Of course, the usefulness of a building savings contract depends on individual assumptions. The longer the term and the higher the interest rate assumed after the fixed interest period of the annuity loan, the more sensible the building savings contract. That is undisputed.
I made assumptions for myself personally at the time of the loan agreement (2012). Even back then, the general assumption was that interest rates could not go any lower, and of course I also assumed rising interest rates after the fixed interest period for my calculations. My calculations showed that a 20 or 30-year loan does not pay off for us, let alone a building savings contract. So far, I have been proven right. Especially since we make regular special repayments. In hindsight, a 10-year (or even better, a 5-year) fixed interest period would probably have paid off for us instead of a 15-year one. But since our financing is not overly tight, according to my calculations, even a strong interest rate increase after 15 years would not have completely derailed us. By now, I hope that after 15 years we will be almost debt-free. That was not foreseeable in 2012.
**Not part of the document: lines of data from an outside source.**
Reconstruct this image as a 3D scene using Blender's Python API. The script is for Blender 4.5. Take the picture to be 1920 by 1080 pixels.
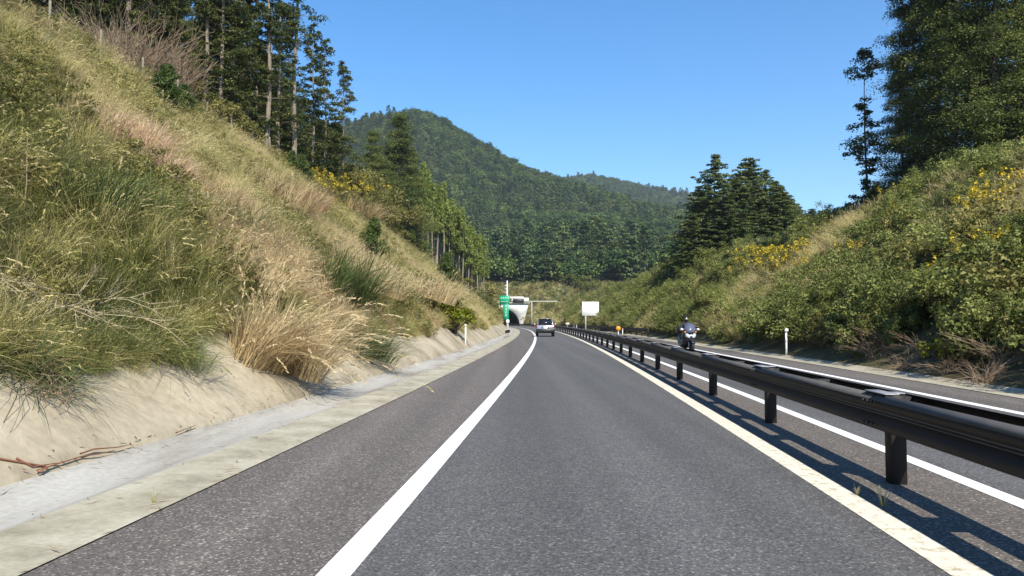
import bpy, math, random
import numpy as np
from mathutils import Vector, Matrix, Euler
R = math.radians
rng = np.random.default_rng(7)
random.seed(7)
for o in list(bpy.data.objects): bpy.data.objects.remove(o)
sc = bpy.context.scene
col = sc.collection

# ------------------------------------------------------------------ camera, sky, sun, exposure
FPX, HZ, CAMH = 1387.0, 603.5, 1.45
PITCH = math.atan((HZ - 540) / FPX)
cd = bpy.data.cameras.new('camera'); cam = bpy.data.objects.new('camera', cd); col.objects.link(cam)
cd.sensor_width = 36.0; cd.lens = 36.0 * FPX / 1920; cd.clip_start = 0.1; cd.clip_end = 8000
cam.location = (0, 0, CAMH); cam.rotation_euler = (R(90) + PITCH, 0, 0); sc.camera = cam

SUN = Vector((.25, -.68, .68)).normalized()          # direction towards the sun: behind the camera, a little right
w = bpy.data.worlds.new('World'); sc.world = w; w.use_nodes = True
wn = w.node_tree.nodes; wl_ = w.node_tree.links; wn.clear()
sky = wn.new('ShaderNodeTexSky'); sky.sky_type = 'NISHITA'; sky.sun_disc = False
sky.sun_elevation = math.asin(SUN.z); sky.sun_rotation = math.atan2(SUN.x, SUN.y)
sky.altitude = 400; sky.air_density = 1.0; sky.dust_density = 0.12; sky.ozone_density = 2.2
bg = wn.new('ShaderNodeBackground'); bg.inputs['Strength'].default_value = 0.125
wo = wn.new('ShaderNodeOutputWorld')
hs = wn.new('ShaderNodeHueSaturation'); hs.inputs['Saturation'].default_value = 1.36; hs.inputs['Value'].default_value = 1.05
wl_.new(sky.outputs[0], hs.inputs['Color']); wl_.new(hs.outputs[0], bg.inputs[0]); wl_.new(bg.outputs[0], wo.inputs[0])
sd = bpy.data.lights.new('sun', 'SUN'); sd.energy = 4.7; sd.angle = R(0.53); sd.color = (1.0, .93, .80)
so = bpy.data.objects.new('sun', sd); col.objects.link(so); so.rotation_euler = SUN.to_track_quat('Z', 'Y').to_euler()
so.location = (30, -60, 80)
sc.view_settings.view_transform = 'Standard'; sc.view_settings.look = 'None'
sc.view_settings.exposure = 0.76; sc.view_settings.gamma = 1.0; sc.view_settings.use_curve_mapping = False
sc.render.engine = 'CYCLES'
sc.cycles.max_bounces = 6; sc.cycles.diffuse_bounces = 4; sc.cycles.transparent_max_bounces = 6
sc.cycles.use_denoising = True

# ------------------------------------------------------------------ materials
def nodes(name):
    m = bpy.data.materials.new(name); m.use_nodes = True
    n = m.node_tree.nodes; n.clear()
    return m, n, m.node_tree.links

def plain(name, c, rough=.6, metal=0.0, spec=.5, var=.12, vs=6.0, bump=0.0):
    m, n, l = nodes(name)
    out = n.new('ShaderNodeOutputMaterial'); p = n.new('ShaderNodeBsdfPrincipled')
    l.new(p.outputs[0], out.inputs[0])
    tc = n.new('ShaderNodeTexCoord'); t = n.new('ShaderNodeTexNoise'); t.inputs['Scale'].default_value = vs
    t.inputs['Detail'].default_value = 6
    l.new(tc.outputs['Object'], t.inputs['Vector'])
    mx = n.new('ShaderNodeMix'); mx.data_type = 'RGBA'
    mx.inputs[6].default_value = (*[x * (1 - var) for x in c], 1); mx.inputs[7].default_value = (*[min(1, x * (1 + var)) for x in c], 1)
    l.new(t.outputs[0], mx.inputs[0]); l.new(mx.outputs[2], p.inputs['Base Color'])
    p.inputs['Roughness'].default_value = rough; p.inputs['Metallic'].default_value = metal
    p.inputs['Specular IOR Level'].default_value = spec
    if bump:
        b = n.new('ShaderNodeBump'); b.inputs['Strength'].default_value = bump
        l.new(t.outputs[0], b.inputs['Height']); l.new(b.outputs[0], p.inputs['Normal'])
    return m

def leafmat(name, stops, trans=.3, rough=.55, rnd=.35, tint=1.0, spec=.25):
    """colour from a ramp driven by the leaf's own tone, the plant's own tint and a per-plant random shift"""
    m, n, l = nodes(name)
    out = n.new('ShaderNodeOutputMaterial'); p = n.new('ShaderNodeBsdfPrincipled'); tr = n.new('ShaderNodeBsdfTranslucent')
    mixs = n.new('ShaderNodeMixShader'); mixs.inputs[0].default_value = trans
    a = n.new('ShaderNodeAttribute'); a.attribute_name = 'tone'
    b = n.new('ShaderNodeAttribute'); b.attribute_name = 'tint'; b.attribute_type = 'INSTANCER'
    oi = n.new('ShaderNodeObjectInfo')
    m1 = n.new('ShaderNodeMath'); m1.operation = 'MULTIPLY_ADD'; m1.inputs[1].default_value = tint
    l.new(b.outputs['Fac'], m1.inputs[0]); l.new(a.outputs['Fac'], m1.inputs[2])
    m2 = n.new('ShaderNodeMath'); m2.operation = 'MULTIPLY_ADD'; m2.inputs[1].default_value = rnd
    l.new(oi.outputs['Random'], m2.inputs[0]); l.new(m1.outputs[0], m2.inputs[2])
    m3 = n.new('ShaderNodeMath'); m3.operation = 'SUBTRACT'; m3.inputs[1].default_value = rnd * .5
    l.new(m2.outputs[0], m3.inputs[0])
    rp = n.new('ShaderNodeValToRGB'); e = rp.color_ramp.elements
    while len(e) < len(stops): e.new(.5)
    for q, (pos, c) in zip(e, stops): q.position = pos; q.color = (*c, 1)
    l.new(m3.outputs[0], rp.inputs[0])
    l.new(rp.outputs[0], p.inputs['Base Color']); l.new(rp.outputs[0], tr.inputs['Color'])
    p.inputs['Roughness'].default_value = rough; p.inputs['Specular IOR Level'].default_value = spec
    l.new(p.outputs[0], mixs.inputs[1]); l.new(tr.outputs[0], mixs.inputs[2]); l.new(mixs.outputs[0], out.inputs[0])
    return m

def asphalt(name, c, warm, speck=1.0):
    m, n, l = nodes(name)
    out = n.new('ShaderNodeOutputMaterial'); p = n.new('ShaderNodeBsdfPrincipled'); l.new(p.outputs[0], out.inputs[0])
    tc = n.new('ShaderNodeTexCoord')
    v = n.new('ShaderNodeTexVoronoi'); v.inputs['Scale'].default_value = 68; v.feature = 'F1'
    big = n.new('ShaderNodeTexNoise'); big.inputs['Scale'].default_value = .7; big.inputs['Detail'].default_value = 8
    fine = n.new('ShaderNodeTexNoise'); fine.inputs['Scale'].default_value = 38; fine.inputs['Detail'].default_value = 4
    lane = n.new('ShaderNodeTexNoise'); lane.inputs['Scale'].default_value = 1.0
    mp = n.new('ShaderNodeMapping'); mp.inputs['Scale'].default_value = (1.25, .012, 1)
    l.new(tc.outputs['Object'], mp.inputs[0]); l.new(mp.outputs[0], lane.inputs['Vector'])
    for t in (v, big, fine): l.new(tc.outputs['Object'], t.inputs['Vector'])
    sep = n.new('ShaderNodeSeparateColor'); l.new(v.outputs['Color'], sep.inputs[0])
    rp = n.new('ShaderNodeValToRGB'); e = rp.color_ramp.elements     # stone by stone brightness
    e[0].position = 0; e[0].color = (.5, .5, .5, 1); e[1].position = 1; e[1].color = (2.6 * speck, 2.5 * speck, 2.4 * speck, 1)
    for pos, k in ((.25, .72), (.6, .95), (.86, 1.15), (.93, 1.7 * speck)):
        q = e.new(pos); q.color = (k, k, k, 1)
    l.new(sep.outputs[0], rp.inputs[0])
    base = n.new('ShaderNodeMix'); base.data_type = 'RGBA'
    base.inputs[6].default_value = (*c, 1); base.inputs[7].default_value = (*warm, 1); l.new(big.outputs[0], base.inputs[0])
    mul = n.new('ShaderNodeMix'); mul.data_type = 'RGBA'; mul.blend_type = 'MULTIPLY'; mul.inputs[0].default_value = 1
    l.new(base.outputs[2], mul.inputs[6]); l.new(rp.outputs[0], mul.inputs[7])
    r2 = n.new('ShaderNodeMapRange'); r2.inputs[3].default_value = .62; r2.inputs[4].default_value = 1.4
    l.new(fine.outputs[0], r2.inputs[0])
    r3 = n.new('ShaderNodeMapRange'); r3.inputs[1].default_value = .25; r3.inputs[2].default_value = .75; r3.inputs[3].default_value = .74; r3.inputs[4].default_value = 1.24
    l.new(lane.outputs[0], r3.inputs[0])
    mm = n.new('ShaderNodeMath'); mm.operation = 'MULTIPLY'; l.new(r2.outputs[0], mm.inputs[0]); l.new(r3.outputs[0], mm.inputs[1])
    vm = n.new('ShaderNodeVectorMath'); vm.operation = 'SCALE'; l.new(mul.outputs[2], vm.inputs[0]); l.new(mm.outputs[0], vm.inputs['Scale'])
    l.new(vm.outputs[0], p.inputs['Base Color'])
    p.inputs['Roughness'].default_value = .82; p.inputs['Specular IOR Level'].default_value = .35
    b = n.new('ShaderNodeBump'); b.inputs['Strength'].default_value = .55; b.inputs['Distance'].default_value = .006
    l.new(sep.outputs[1], b.inputs['Height']); l.new(b.outputs[0], p.inputs['Normal'])
    return m

def paint(name, c, dirt, amount, scale=9.0):
    m, n, l = nodes(name)
    out = n.new('ShaderNodeOutputMaterial'); p = n.new('ShaderNodeBsdfPrincipled'); l.new(p.outputs[0], out.inputs[0])
    tc = n.new('ShaderNodeTexCoord'); t = n.new('ShaderNodeTexNoise'); t.inputs['Scale'].default_value = scale; t.inputs['Detail'].default_value = 9
    t.inputs['Roughness'].default_value = .7
    l.new(tc.outputs['Object'], t.inputs['Vector'])
    rp = n.new('ShaderNodeValToRGB'); rp.color_ramp.elements[0].position = .62 - amount; rp.color_ramp.elements[1].position = .70 - amount * .4
    rp.color_ramp.elements[0].color = (0, 0, 0, 1); rp.color_ramp.elements[1].color = (1, 1, 1, 1)
    l.new(t.outputs[0], rp.inputs[0])
    mx = n.new('ShaderNodeMix'); mx.data_type = 'RGBA'; mx.inputs[6].default_value = (*c, 1); mx.inputs[7].default_value = (*dirt, 1)
    l.new(rp.outputs[0], mx.inputs[0]); l.new(mx.outputs[2], p.inputs['Base Color']); p.inputs['Roughness'].default_value = .7
    return m

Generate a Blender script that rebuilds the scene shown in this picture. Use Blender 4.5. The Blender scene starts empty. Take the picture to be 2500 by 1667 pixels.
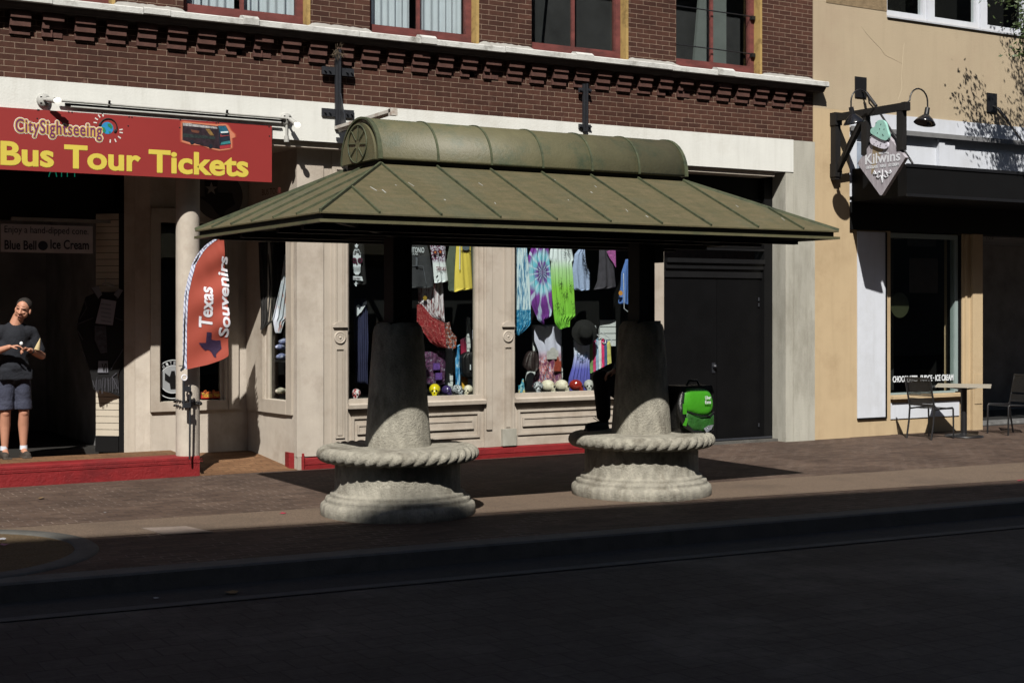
import bpy, bmesh, math, random
from mathutils import Vector, Matrix
random.seed(7)
SC = bpy.context.scene
COL = SC.collection
R = math.radians
PI = math.pi

# ------------------------------------------------------------------ camera
CAM_Y, CAM_Z, TH = -15.3, 1.85, R(30.5)
cd = bpy.data.cameras.new("camera")
cam = bpy.data.objects.new("camera", cd)
COL.objects.link(cam)
cam.location = (0, CAM_Y, CAM_Z)
cam.rotation_euler = (R(90), 0, -TH)
cd.sensor_width = 36
cd.lens = 50
cd.shift_y = -76.5 / 2500
cd.clip_start = 0.1
cd.clip_end = 400
SC.camera = cam

# ------------------------------------------------------------------ light
SUN = Vector((-0.68, -1.0, 1.25)).normalized()      # direction towards the sun
w = bpy.data.worlds.new("World")
SC.world = w
w.use_nodes = True
nt = w.node_tree
sky = nt.nodes.new("ShaderNodeTexSky")
sky.sky_type = 'NISHITA'
sky.sun_disc = False
sky.sun_elevation = math.asin(SUN.z)
sky.sun_rotation = math.atan2(SUN.x, SUN.y)
nt.links.new(sky.outputs[0], nt.nodes["Background"].inputs[0])
nt.nodes["Background"].inputs[1].default_value = 0.05
sl = bpy.data.lights.new("sun", 'SUN')
sl.energy = 5.0
sl.angle = R(0.5)
sl.color = (1.0, 0.955, 0.88)
so = bpy.data.objects.new("sun", sl)
COL.objects.link(so)
so.rotation_euler = (-SUN).to_track_quat('-Z', 'Y').to_euler()
so.location = SUN * 40
SC.view_settings.view_transform = 'Standard'
SC.view_settings.look = 'None'
SC.view_settings.exposure = 0.78
SC.view_settings.gamma = 1
SC.view_settings.use_curve_mapping = False

# ------------------------------------------------------------------ survey helpers
_s, _c, _f = math.sin(TH), math.cos(TH), 2500 * 50 / 36
def F(u, v, y=0.0):
    """point of the wall plane at depth y"""
    a = (u - 1250) / _f; b = (757 - v) / _f
    t = (y - CAM_Y) / (_c - a * _s)
    return ((_s + a * _c) * t, CAM_Z + b * t)
def FX(u, y=0.0): return F(u, 757, y)[0]
def GR(u, v, z=0.0):
    a = (u - 1250) / _f; b = (v - 757) / _f
    t = (CAM_Z - z) / b
    return ((_s + a * _c) * t, (_c - a * _s) * t + CAM_Y)

# ------------------------------------------------------------------ materials
MATS = {}
KS = 0.6          # the camera is exposed for the shade side: base colours and exposure are balanced against each other
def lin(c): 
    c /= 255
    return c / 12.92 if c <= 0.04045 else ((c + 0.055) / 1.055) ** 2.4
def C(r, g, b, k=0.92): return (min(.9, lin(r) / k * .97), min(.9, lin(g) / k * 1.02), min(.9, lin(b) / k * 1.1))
def sc3(c, k): return tuple(min(1, v * k) for v in c)
class NT:
    def __init__(s, name):
        s.m = bpy.data.materials.new(name); s.m.use_nodes = True
        s.n = s.m.node_tree.nodes; s.l = s.m.node_tree.links
        s.b = s.n["Principled BSDF"]
    def add(s, typ, **kw):
        nd = s.n.new("ShaderNode" + typ)
        for k, v in kw.items():
            if k.startswith('i_'):
                key = k[2:]
                key = int(key) if key.isdigit() else key
                nd.inputs[key].default_value = v
            else: setattr(nd, k, v)
        return nd
    def ln(s, a, b): s.l.new(a, b)
    def coord(s, kind='Object', scale=(1, 1, 1), rot=(0, 0, 0), loc=(0, 0, 0)):
        tc = s.add('TexCoord'); mp = s.add('Mapping')
        mp.inputs['Scale'].default_value = scale; mp.inputs['Rotation'].default_value = rot
        mp.inputs['Location'].default_value = loc
        s.ln(tc.outputs[kind], mp.inputs[0]); return mp.outputs[0]
    def noise(s, vec, scale, detail=4, rough=0.6, dist=0):
        nd = s.add('TexNoise'); nd.inputs['Scale'].default_value = scale
        nd.inputs['Detail'].default_value = detail; nd.inputs['Roughness'].default_value = rough
        nd.inputs['Distortion'].default_value = dist
        s.ln(vec, nd.inputs['Vector']); return nd.outputs[0]
    def ramp(s, fac, stops, interp='LINEAR'):
        r = s.add('ValToRGB'); cr = r.color_ramp; cr.interpolation = interp
        while len(cr.elements) < len(stops): cr.elements.new(0.5)
        for e, (p, c) in zip(cr.elements, stops):
            e.position = p; e.color = (*c, 1) if len(c) == 3 else c
        s.ln(fac, r.inputs[0]); return r.outputs[0]
    def mix(s, fac, a, b, typ='MIX'):
        m = s.add('Mix', data_type='RGBA', blend_type=typ)
        if hasattr(fac, 'links'): s.ln(fac, m.inputs[0])
        else: m.inputs[0].default_value = fac
        for v, i in ((a, 6), (b, 7)):
            if hasattr(v, 'links'): s.ln(v, m.inputs[i])
            else: m.inputs[i].default_value = (*v, 1)
        return m.outputs[2]
    def bump(s, h, dist=0.01, strength=1.0, nrm=None):
        b = s.add('Bump'); b.inputs['Distance'].default_value = dist
        b.inputs['Strength'].default_value = strength
        s.ln(h, b.inputs['Height'])
        if nrm is not None: s.ln(nrm, b.inputs['Normal'])
        s.ln(b.outputs[0], s.b.inputs['Normal']); return b.outputs[0]
    def col(s, c):
        if hasattr(c, 'links'): s.ln(s.mix(1.0, c, (KS, KS, KS), 'MULTIPLY'), s.b.inputs['Base Color'])
        else: s.b.inputs['Base Color'].default_value = (*sc3(c, KS), 1)
    def rough(s, r, spec=0.5, metal=0.0):
        s.b.inputs['Roughness'].default_value = r
        s.b.inputs['Specular IOR Level'].default_value = spec
        s.b.inputs['Metallic'].default_value = metal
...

You need to get various offers for yourself and then calculate different scenarios. You will probably then find that long fixed interest periods and the building savings contract only pay off if you assume strongly rising interest rates, and then you have to judge for yourself how likely you think falling, stable, slightly rising, and strongly rising interest rates are, and whether you can cope with a strong interest rate increase if necessary. The calculations can be done for you if needed, but you have to make the assumptions. Your fully amortizing loan is of course the all-round carefree loan, but that of course costs.
Due to the ECB's target setting regarding inflation and also the debt ratio of the EU countries, I personally consider strongly rising interest rates >5% unlikely. That would lead to a chain reaction causing a major crash. Such a strong interest rate increase will therefore only occur if all the tools of the ECB and all European countries have already been exhausted, and I do not even want to imagine what would come then. However, I also never would have thought negative interest rates were possible. So you can always be surprised.
All this is my personal layman's opinion.